The economy is picking up pace. After a dreary April, which saw no growth, the UK economy grew by 0.4 per cent in May. It’s the strongest three-month growth rate since January 2022, with the UK economy expanding by 0.9 per cent leading up to May, compared to the three months leading up to February.
A GDP boost in May was expected, as April’s wet weather put a damper on growth. Still, today’s update from the Office for National Statistics was better than expected, as economists had forecast a 0.2 per cent uptick. While the 1.9 per cent increase in construction can be accounted for as making up for lost time in April, the services sector continues to be the largest contributor to growth: with the wholesale-retail trade and repair of motor vehicles and motorcycles sub-sector performing best, with a monthly growth rate of 1.8 per cent.
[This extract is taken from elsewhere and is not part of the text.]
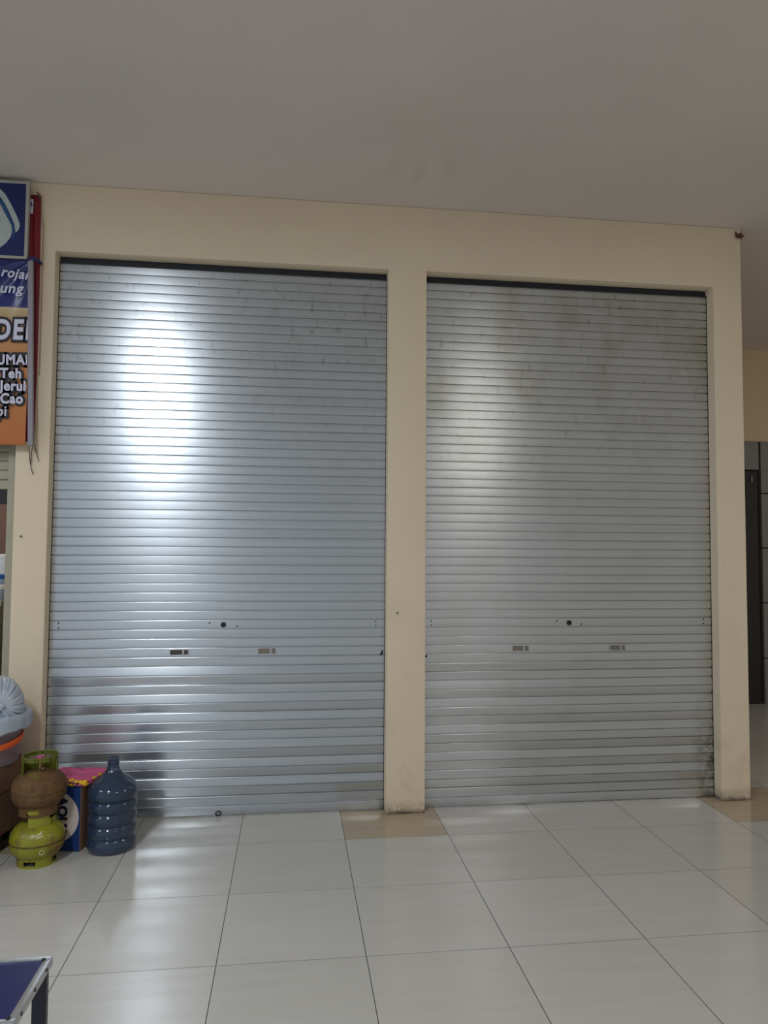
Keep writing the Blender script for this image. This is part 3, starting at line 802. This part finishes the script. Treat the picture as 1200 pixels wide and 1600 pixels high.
# ------------------------------------------------------------------ gas cylinders
def gas_cylinder(label, loc, rz, body_mat, collar_mat, stencil):
    t = thing('gas_cylinder', label, 'gas cylinder', loc, rz)
    # foot ring with slots
    b = MB(); R0, TH, H = 0.097, 0.004, 0.048
    def ring(b, r, z_of, mask, nseg, zs):
        for i in range(nseg):
            for j in range(len(zs) - 1):
                if not mask((i + 0.5) * 360 / nseg, (zs[j] + zs[j + 1]) / 2): continue
                a0 = 2 * PI * i / nseg; a1 = 2 * PI * (i + 1) / nseg
                P = lambda a, rr, z: (rr * math.sin(a), -rr * math.cos(a), z)
                b.add([P(a0, r, zs[j]), P(a1, r, zs[j]), P(a1, r, zs[j + 1]), P(a0, r, zs[j + 1]),
                       P(a0, r - TH, zs[j]), P(a1, r - TH, zs[j]), P(a1, r - TH, zs[j + 1]), P(a0, r - TH, zs[j + 1])],
                      [(0, 1, 2, 3), (7, 6, 5, 4), (0, 4, 5, 1), (3, 2, 6, 7), (0, 3, 7, 4), (1, 5, 6, 2)])
    ring(b, R0, None, lambda a, z: not (abs(((a + 45) % 90) - 45) < 17 and 0.012 < z < 0.036), 96, [0.0, 0.012, 0.036, H])
    bm = bmesh.new(); me = bpy.data.meshes.new('tmp'); me.from_pydata(b.v, [], b.f); bm.from_mesh(me); bpy.data.meshes.remove(me)
    bmesh.ops.remove_doubles(bm, verts=bm.verts[:], dist=1e-5); m2 = MB(); m2.frombm(bm)
    m2.build('foot_ring', body_mat, t, 40)
    # body: two pressed halves
    prof = []
    zc, hh, rr, p_ = 0.122, 0.095, 0.135, 2.65
    for i in range(33):
        a = -PI / 2 + PI * i / 32
        c_, s_ = math.cos(a), math.sin(a)
        prof.append((max(rr * abs(c_) ** (2 / p_), 0.0), zc + hh * math.copysign(abs(s_) ** (2 / p_), s_)))
    b = MB(); b.lathe(prof, 64); bd = b.build('body', body_mat, t, 60)
    b = MB(); b.lathe([(0.1345, zc - 0.004), (0.1368, zc - 0.003), (0.1372, zc), (0.1368, zc + 0.003), (0.1345, zc + 0.004)], 64); b.build('weld_seam', SEAM, t, 60)
    # collar with windows: opening in front, window at the back
    def mask(a, z):
        if z > 0.276: return True
        a = (a + 180) % 360 - 180
        if -48 < a < 82: return False
        if (150 < a or a < -110) and z > 0.240: return False
        return True
    b = MB(); ring(b, 0.089, None, mask, 120, [0.194, 0.205, 0.240, 0.276, 0.295])
    bm = bmesh.new(); me = bpy.data.meshes.new('tmp'); me.from_pydata(b.v, [], b.f); bm.from_mesh(me); bpy.data.meshes.remove(me)
    bmesh.ops.remove_doubles(bm, verts=bm.verts[:], dist=1e-5); m2 = MB(); m2.frombm(bm)
    b = MB(); b.lathe([(0.0835, 0.295), (0.0850, 0.299), (0.0875, 0.300), (0.0900, 0.298), (0.0905, 0.293), (0.087, 0.290)], 60, closed=True)
    m2.add(b.v, b.f)
    m2.build('collar', collar_mat, t, 40)
    b = MB(); b.lathe([(0.0, 0.21), (0.02, 0.21), (0.02, 0.222), (0.012, 0.226), (0.012, 0.25), (0.016, 0.252), (0.016, 0.262), (0.0, 0.264)], 24); v = b.build('valve', BRASS, t, 40)
    if stencil:
        for k, (ang, z0, z1, wd) in enumerate(((stencil + 20, 0.172, 0.176, 0.030), (stencil + 22, 0.162, 0.166, 0.034), (stencil + 25, 0.180, 0.183, 0.022))):
            b = MB()
            def fn(u, v_):
                z = z0 + (z1 - z0) * v_ + 0.01 * u
                s_ = (z - zc) / hh; r_ = rr * (1 - abs(s_) ** p_) ** (1 / p_) + 0.0008
                a = math.radians(ang) + (u - 0.5) * wd / 0.13
                return (r_ * math.sin(a), -r_ * math.cos(a), z)
            b.grid(fn, 10, 3); b.build('stencil_mark', CHALK, t, 60)
        b = MB()
        pts = []
        for i in range(19):
            q = 2 * PI * i / 18
            z = 0.090 + 0.012 * math.sin(q); a = math.radians(stencil + 27) + 0.012 * math.cos(q) / 0.137
            s_ = (z - zc) / hh; r_ = rr * (1 - abs(s_) ** p_) ** (1 / p_) + 0.0005
            pts.append((r_ * math.sin(a), -r_ * math.cos(a), z))
        b.tube(pts, 0.0016, 6); b.build('stencil_ring', CHALK, t, 60)
    return t, v
GX, GY = -1.634, -0.115
gas_cylinder('green gas cylinder standing on the floor under the rusty one', (GX, GY, 0.0), math.radians(-95), GAS_GREEN, GAS_COLLAR, 95)
tg, tv = gas_cylinder('rusty brown gas cylinder stacked on top of the green one', (GX + 0.002, GY, 0.258), 0.0, GAS_RUST, GAS_COLLAR_DARK, False)
b = MB(); b.lathe([(0, 0.262), (0.013, 0.262), (0.013, 0.272), (0.017, 0.276), (0.0175, 0.284), (0.013, 0.29), (0, 0.292)], 24)
b.build('valve_cap', PINKCAP, tg, 40)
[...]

This is all good news for Labour, which has put growing the economy front and centre in their first few days in office. Chancellor Rachel Reeves has stopped short of taking credit for this morning’s figures, but has jumped on the opportunity to draw a parallel between this morning’s update and her pledge at thes start of the week to make economic growth a ‘national mission’.
But what Labour is really set to gain in the second half of this year is a better growth narrative: the Tories were deeply unlucky heading into an election with the last monthly update showing no growth. It is likely to be an anomaly compared to other monthly updates, which all point towards an economy picking up (at least some) steam, as the weight of last year’s recession and repeated interest rate hikes finally start to let up. Once interest rates start to come down, slowly – expected by the markets to happen in late summer or early autumn (better growth figures may actually postpone a rate cut once again, as the Bank will feel less pressure to start its rate cutting process if it’s not on the brink of pushing the UK back into recession) – these growth figures should continue to improve.
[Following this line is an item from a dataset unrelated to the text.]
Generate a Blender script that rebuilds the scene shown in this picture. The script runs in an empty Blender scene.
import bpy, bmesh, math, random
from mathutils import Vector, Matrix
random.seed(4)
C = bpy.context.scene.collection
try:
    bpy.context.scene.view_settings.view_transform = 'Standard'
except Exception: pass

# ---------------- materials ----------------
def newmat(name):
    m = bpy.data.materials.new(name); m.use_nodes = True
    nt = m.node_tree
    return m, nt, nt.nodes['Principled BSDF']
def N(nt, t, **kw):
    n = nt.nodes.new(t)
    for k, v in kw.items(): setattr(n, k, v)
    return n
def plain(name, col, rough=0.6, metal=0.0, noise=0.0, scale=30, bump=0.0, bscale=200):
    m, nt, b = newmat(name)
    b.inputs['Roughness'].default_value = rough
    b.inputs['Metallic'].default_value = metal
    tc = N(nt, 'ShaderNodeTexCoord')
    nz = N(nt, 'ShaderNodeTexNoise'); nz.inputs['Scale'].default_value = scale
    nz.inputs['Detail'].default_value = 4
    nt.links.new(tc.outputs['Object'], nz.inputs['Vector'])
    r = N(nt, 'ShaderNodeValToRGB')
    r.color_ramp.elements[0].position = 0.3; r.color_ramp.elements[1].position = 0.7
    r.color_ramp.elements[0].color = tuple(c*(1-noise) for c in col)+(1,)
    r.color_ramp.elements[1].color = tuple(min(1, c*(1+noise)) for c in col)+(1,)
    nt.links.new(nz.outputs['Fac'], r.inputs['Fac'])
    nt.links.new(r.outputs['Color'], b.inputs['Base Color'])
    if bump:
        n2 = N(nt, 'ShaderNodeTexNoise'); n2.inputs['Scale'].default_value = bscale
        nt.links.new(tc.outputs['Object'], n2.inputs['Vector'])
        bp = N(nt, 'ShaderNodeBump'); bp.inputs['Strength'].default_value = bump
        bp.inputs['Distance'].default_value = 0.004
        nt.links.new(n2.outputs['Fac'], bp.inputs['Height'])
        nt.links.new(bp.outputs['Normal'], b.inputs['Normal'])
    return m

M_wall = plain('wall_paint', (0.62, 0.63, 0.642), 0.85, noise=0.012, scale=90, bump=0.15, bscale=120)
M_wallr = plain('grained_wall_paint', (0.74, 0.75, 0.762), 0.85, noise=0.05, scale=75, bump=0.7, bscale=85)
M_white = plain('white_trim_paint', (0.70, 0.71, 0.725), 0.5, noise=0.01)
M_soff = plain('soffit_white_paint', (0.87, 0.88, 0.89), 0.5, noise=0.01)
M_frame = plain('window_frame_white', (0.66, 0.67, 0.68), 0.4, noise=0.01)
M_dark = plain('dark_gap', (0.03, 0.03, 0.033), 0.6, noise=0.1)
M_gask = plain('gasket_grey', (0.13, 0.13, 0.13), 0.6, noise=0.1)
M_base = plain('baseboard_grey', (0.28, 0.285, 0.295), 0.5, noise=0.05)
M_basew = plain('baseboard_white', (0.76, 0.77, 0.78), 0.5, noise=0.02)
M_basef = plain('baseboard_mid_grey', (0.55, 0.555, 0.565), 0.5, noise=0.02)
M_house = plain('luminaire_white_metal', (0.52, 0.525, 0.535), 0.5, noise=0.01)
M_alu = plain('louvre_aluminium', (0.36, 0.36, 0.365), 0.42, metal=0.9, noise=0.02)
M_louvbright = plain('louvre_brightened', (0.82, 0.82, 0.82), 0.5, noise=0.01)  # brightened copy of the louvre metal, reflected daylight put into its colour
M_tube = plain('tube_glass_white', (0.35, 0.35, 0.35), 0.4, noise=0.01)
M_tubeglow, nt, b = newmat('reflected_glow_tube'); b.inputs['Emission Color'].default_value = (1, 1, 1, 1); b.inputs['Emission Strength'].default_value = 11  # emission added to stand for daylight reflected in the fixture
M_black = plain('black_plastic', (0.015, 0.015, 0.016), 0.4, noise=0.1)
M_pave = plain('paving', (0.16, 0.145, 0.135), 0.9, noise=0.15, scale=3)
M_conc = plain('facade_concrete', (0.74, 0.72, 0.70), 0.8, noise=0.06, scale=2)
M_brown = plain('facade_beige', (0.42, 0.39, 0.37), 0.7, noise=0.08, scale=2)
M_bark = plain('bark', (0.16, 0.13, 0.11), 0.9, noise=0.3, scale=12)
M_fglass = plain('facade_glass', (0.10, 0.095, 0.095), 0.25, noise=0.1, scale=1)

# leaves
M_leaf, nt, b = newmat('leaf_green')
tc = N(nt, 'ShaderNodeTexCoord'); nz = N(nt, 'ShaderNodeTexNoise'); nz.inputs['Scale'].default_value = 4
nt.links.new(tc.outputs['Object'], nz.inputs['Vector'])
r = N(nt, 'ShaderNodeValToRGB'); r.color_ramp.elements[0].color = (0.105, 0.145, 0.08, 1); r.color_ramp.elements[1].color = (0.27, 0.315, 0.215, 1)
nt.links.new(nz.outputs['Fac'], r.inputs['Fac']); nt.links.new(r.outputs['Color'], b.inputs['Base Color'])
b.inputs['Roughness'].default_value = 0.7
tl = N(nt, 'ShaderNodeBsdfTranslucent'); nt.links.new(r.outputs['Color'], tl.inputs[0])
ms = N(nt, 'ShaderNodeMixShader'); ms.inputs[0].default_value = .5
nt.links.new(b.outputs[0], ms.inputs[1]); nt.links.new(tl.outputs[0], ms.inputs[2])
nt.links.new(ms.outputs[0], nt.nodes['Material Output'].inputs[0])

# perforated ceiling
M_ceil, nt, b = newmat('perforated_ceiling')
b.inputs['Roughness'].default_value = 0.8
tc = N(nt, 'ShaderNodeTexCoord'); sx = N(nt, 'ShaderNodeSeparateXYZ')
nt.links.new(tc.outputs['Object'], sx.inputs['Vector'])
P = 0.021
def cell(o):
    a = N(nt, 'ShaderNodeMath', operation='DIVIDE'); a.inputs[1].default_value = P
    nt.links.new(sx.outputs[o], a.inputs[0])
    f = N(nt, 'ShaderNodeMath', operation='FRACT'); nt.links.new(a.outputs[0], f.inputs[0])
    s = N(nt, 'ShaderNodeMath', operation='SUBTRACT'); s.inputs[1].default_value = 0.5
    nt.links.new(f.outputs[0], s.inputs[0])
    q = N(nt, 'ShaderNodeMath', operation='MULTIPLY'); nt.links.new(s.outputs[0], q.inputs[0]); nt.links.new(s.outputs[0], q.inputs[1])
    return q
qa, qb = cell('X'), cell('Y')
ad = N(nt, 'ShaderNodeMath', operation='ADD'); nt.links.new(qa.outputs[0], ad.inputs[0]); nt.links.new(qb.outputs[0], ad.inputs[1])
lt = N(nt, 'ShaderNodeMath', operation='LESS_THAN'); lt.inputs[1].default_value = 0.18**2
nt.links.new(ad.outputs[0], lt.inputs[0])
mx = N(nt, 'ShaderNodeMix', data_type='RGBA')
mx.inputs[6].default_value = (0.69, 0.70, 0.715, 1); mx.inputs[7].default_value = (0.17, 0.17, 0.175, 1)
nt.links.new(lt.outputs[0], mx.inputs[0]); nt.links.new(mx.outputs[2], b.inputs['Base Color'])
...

Of course Labour will claim the political credit, despite much of what’s set to happen this year being determined by previous public policy. All these one-off updates renew questions, each time they are announced, about why Rishi Sunak opted for a surprise summer election rather than an autumn one, when the economic landscape was all-but-guaranteed to look better than it did this spring.
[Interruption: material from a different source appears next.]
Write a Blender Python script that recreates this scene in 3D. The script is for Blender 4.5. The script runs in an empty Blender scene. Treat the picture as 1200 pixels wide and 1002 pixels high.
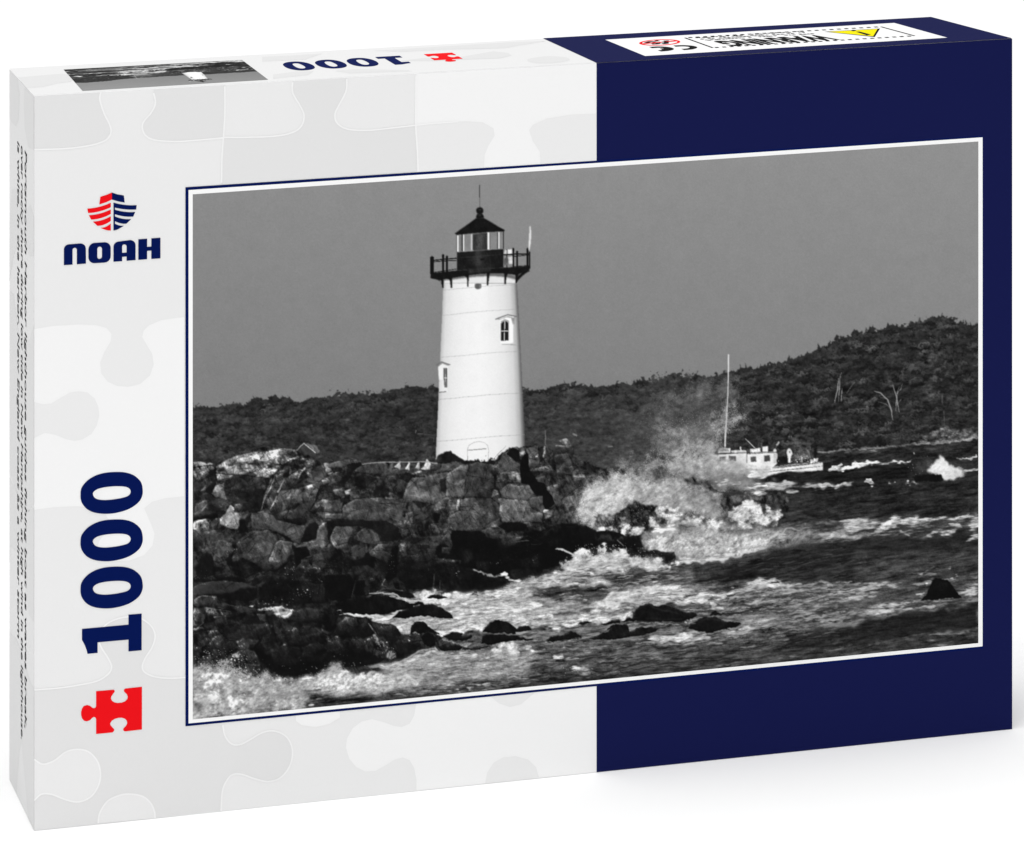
import bpy, bmesh, math
import numpy as np
from mathutils import Vector
from mathutils.geometry import tessellate_polygon

# ================================================================ camera, light, exposure
sc = bpy.context.scene
W = 0.37                                   # box width in metres
HB = 0.69447061                            # box height / width
FPX, CX, CY, YAW = 5811.53578, 600.0, -1010.111, -0.30438
CAM = np.array([-0.9733819, -0.90495688, -4.60472666])   # in box widths: right, down from the top edge, away from the front
cd = bpy.data.cameras.new('camera'); cam = bpy.data.objects.new('camera', cd); sc.collection.objects.link(cam)
cam.location = (CAM[0]*W, CAM[2]*W, (HB-CAM[1])*W)
cam.rotation_euler = (math.radians(90), 0, YAW)
cd.sensor_fit = 'HORIZONTAL'; cd.sensor_width = 36.0; cd.lens = FPX/1200*36.0
cd.shift_y = (CY-501.0)/1200.0; cd.clip_start = .05; cd.clip_end = 100
sc.camera = cam
sc.render.resolution_x, sc.render.resolution_y = 1024, 855

wd = bpy.data.worlds.new('World'); sc.world = wd; wd.use_nodes = True
bg = wd.node_tree.nodes['Background']; bg.inputs[0].default_value = (1, 1, 1, 1); bg.inputs[1].default_value = 0.42
def softbox(name, loc, target, size, power):
    ld = bpy.data.lights.new(name, 'AREA'); ld.shape = 'RECTANGLE'; ld.size, ld.size_y = size; ld.energy = power
    o = bpy.data.objects.new(name, ld); sc.collection.objects.link(o); o.location = loc
    o.rotation_euler = (Vector(target)-Vector(loc)).to_track_quat('-Z', 'Y').to_euler(); return o
softbox('studio_softbox', (-3.0, -6.0, 5.6), (.18, .1, .1), (6.0, 5.0), 115)
softbox('added_overhead_fill', (-.4, -1.0, 7.5), (.1, -.2, 0), (9.0, 7.0), 530)  # unseen overhead lamp, added to lift the floor to white
sc.view_settings.view_transform = 'Standard'; sc.view_settings.look = 'None'
sc.view_settings.exposure = 0.0; sc.view_settings.gamma = 1.0; sc.view_settings.use_curve_mapping = False
sc.cycles.max_bounces = 6

# ================================================================ helpers
def lin(c): c = c/255.0; return c/12.92 if c <= .04045 else ((c+.055)/1.055)**2.4
def paper(name, rgb, rough=.62, grain=.006, spec=.03):
    """printed card: flat ink with a trace of paper grain"""
    m = bpy.data.materials.new(name); m.use_nodes = True; nt = m.node_tree; b = nt.nodes['Principled BSDF']
    n = nt.nodes.new('ShaderNodeTexNoise'); n.inputs['Scale'].default_value = 900; n.inputs['Detail'].default_value = 3
    tc = nt.nodes.new('ShaderNodeTexCoord'); nt.links.new(tc.outputs['Object'], n.inputs['Vector'])
    mx = nt.nodes.new('ShaderNodeMix'); mx.data_type = 'RGBA'
    a = [lin(v) for v in rgb]
    mx.inputs['A'].default_value = (*[v*(1-grain*2) for v in a], 1); mx.inputs['B'].default_value = (*[min(v*(1+grain*2), 1) for v in a], 1)
    nt.links.new(n.outputs['Fac'], mx.inputs['Factor']); nt.links.new(mx.outputs['Result'], b.inputs['Base Color'])
    b.inputs['Roughness'].default_value = rough; b.inputs['Specular IOR Level'].default_value = spec
    return m

# ================================================================ surface the box stands on
me = bpy.data.meshes.new('ground'); S = 14.0
me.from_pydata([(-S, -S, 0), (S, -S, 0), (S, S, 0), (-S, S, 0)], [], [(0, 1, 2, 3)])
ground = bpy.data.objects.new('ground', me); sc.collection.objects.link(ground); ground['kind'] = 'structure'
ground['label'] = 'plain white surface the puzzle box stands on'
gm = paper('white_surface', (252, 252, 252), rough=.9, grain=.002, spec=.0); me.materials.append(gm)

# ================================================================ the carton and its faces
def V(x, d, a): return np.array([x*W, a*W, (HB-d)*W])                 # x right, d down from the top edge, a away
BACK, DROP, XL, XR = 0.15081509, 0.0019, 0.0073549, 0.9735
C8 = dict(ftl=V(0, 0, 0), ftr=V(1, 0, 0), fbr=V(1, HB, 0), fbl=V(0, HB, 0), btl=V(XL, DROP, BACK), btr=V(XR, DROP, BACK), bbr=V(XR, HB, BACK), bbl=V(XL, HB, BACK))
def project(P):
    c, s = math.cos(YAW), math.sin(YAW); Q = np.array([P[0]/W, HB-P[2]/W, P[1]/W])-CAM
    X = c*Q[0]+s*Q[2]; Z = -s*Q[0]+c*Q[2]
    return (CX+FPX*X/Z, CY+FPX*Q[1]/Z)
def homog(src, dst):
    A = []
    for (x, y), (u, v) in zip(src, dst): A += [[x, y, 1, 0, 0, 0, -u*x, -u*y, -u], [0, 0, 0, x, y, 1, -v*x, -v*y, -v]]
    return np.linalg.svd(np.array(A, float))[2][-1].reshape(3, 3)
def apply_h(H, p):
    p = np.atleast_2d(np.asarray(p, float)); q = np.c_[p, np.ones(len(p))] @ H.T; return q[:, :2]/q[:, 2:]
class Face:
    """one flat side of the carton: artwork measured on the photograph of the box -> metres on that side"""
    def __init__(s, names, ex, ey):
        c = [C8[n] for n in names]; s.o = c[0]; s.ex = ex/np.linalg.norm(ex); n = np.cross(ex, ey); s.n = n/np.linalg.norm(n); s.ey = np.cross(s.n, s.ex)
        s.H = homog([project(p) for p in c], [((p-s.o) @ s.ex, (p-s.o) @ s.ey) for p in c])
    def uv(s, p): return apply_h(s.H, p)
    def xyz(s, uv, lift): uv = np.atleast_2d(uv); return s.o+uv[:, :1]*s.ex+uv[:, 1:2]*s.ey+s.n*lift
FRONT = Face(('ftl', 'ftr', 'fbr', 'fbl'), C8['ftr']-C8['ftl'], C8['ftl']-C8['fbl'])
TOP = Face(('ftl', 'ftr', 'btr', 'btl'), C8['ftr']-C8['ftl'], C8['btl']-C8['ftl'])
SIDE = Face(('ftl', 'btl', 'bbl', 'fbl'), C8['ftl']-C8['btl'], C8['ftl']-C8['fbl'])
LIFT = 0.00003
def pts(t, T=(0, 0, 1)):
    if isinstance(t, str): t = [tuple(float(q) for q in p.split(',')) for p in t.split()]
    return np.array([(T[0]+x/T[2], T[1]+y/T[2]) for x, y in t])
def smooth(p, n=6, closed=True):
    p = np.asarray(p, float); N = len(p); o = []
    for i in range(N if closed else N-1):
        g = (lambda k: p[k % N]) if closed else (lambda k: p[min(max(k, 0), N-1)])
        q0, q1, q2, q3 = g(i-1), g(i), g(i+1), g(i+2)
        for k in range(n):
            t = k/n; o.append(.5*((2*q1)+(q2-q0)*t+(2*q0-5*q1+4*q2-q3)*t*t+(3*q1-q0-3*q2+q3)*t**3))
    if not closed: o.append(p[-1])
    return np.array(o)
class Art:
    """flat printed shapes of one part, collected into ONE mesh"""
    def __init__(s, face): s.f = face; s.v = []; s.fc = []; s.mi = []; s.mats = []
    def _m(s, m):
        if m not in s.mats: s.mats.append(m)
        return s.mats.index(m)
    def uvpoly(s, loops, m, lvl):
        loops = [np.asarray(l, float) for l in loops]; b = len(s.v); allp = np.concatenate(loops); P3 = s.f.xyz(allp, lvl*LIFT)
        s.v += [tuple(p) for p in P3]
        for t in tessellate_polygon([[Vector((x, y, 0)) for x, y in l] for l in loops]):
            a, c, d = (allp[i] for i in t)
            if (c[0]-a[0])*(d[1]-a[1])-(c[1]-a[1])*(d[0]-a[0]) < 0: t = (t[0], t[2], t[1])
            s.fc.append(tuple(b+i for i in t)); s.mi.append(s._m(m))
    def poly(s, t, m, lvl, T=(0, 0, 1), holes=(), sm=False):
        ls = [pts(t, T)]+[pts(h, T) for h in holes]
        if sm: ls = [smooth(l) for l in ls]
        s.uvpoly([s.f.uv(l) for l in ls], m, lvl)
    def line(s, t, m, lvl, wd, T=(0, 0, 1), sm=True, wd_end=None):
        p = pts(t, T)
        if sm: p = smooth(p, 6, False)
        p = s.f.uv(p); d = np.gradient(p, axis=0); d /= np.linalg.norm(d, axis=1)[:, None]+1e-12
        w = np.linspace(wd, wd if wd_end is None else wd_end, len(p))[:, None]
        n = np.c_[-d[:, 1], d[:, 0]]*w/2; a, c = p+n, p-n; b = len(s.v)
        s.v += [tuple(q) for q in s.f.xyz(np.r_[a, c], lvl*LIFT)]; N = len(p); k = s._m(m)
        for i in range(N-1): s.fc.append((b+i, b+N+i, b+N+i+1, b+i+1)); s.mi.append(k)
    def build(s, name, parent, label=None):
        me = bpy.data.meshes.new(name); me.from_pydata(s.v, [], s.fc)
        for m in s.mats: me.materials.append(m)
        me.polygons.foreach_set('material_index', s.mi); me.update()
        o = bpy.data.objects.new(name, me); sc.collection.objects.link(o); o.parent = parent
        if label: o['label'] = label
        return o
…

Still, Labour won’t be able to rest on modest updates if it’s serious about using growth (not tax hikes or spending cuts) to fill in the many holes in the public finances. Even if 2024 produces a bigger economy than originally forecast, Britain is still a long way off a sustained growth rate that can really account for all the growing costs, especially around public services like healthcare and the state pension. As Labour never fully accounted for its spending pledges (around the NHS long term workforce plan, for example), it’s going to need something far more spectacular than a few better-than-expected monthly growth rates to see its plans through.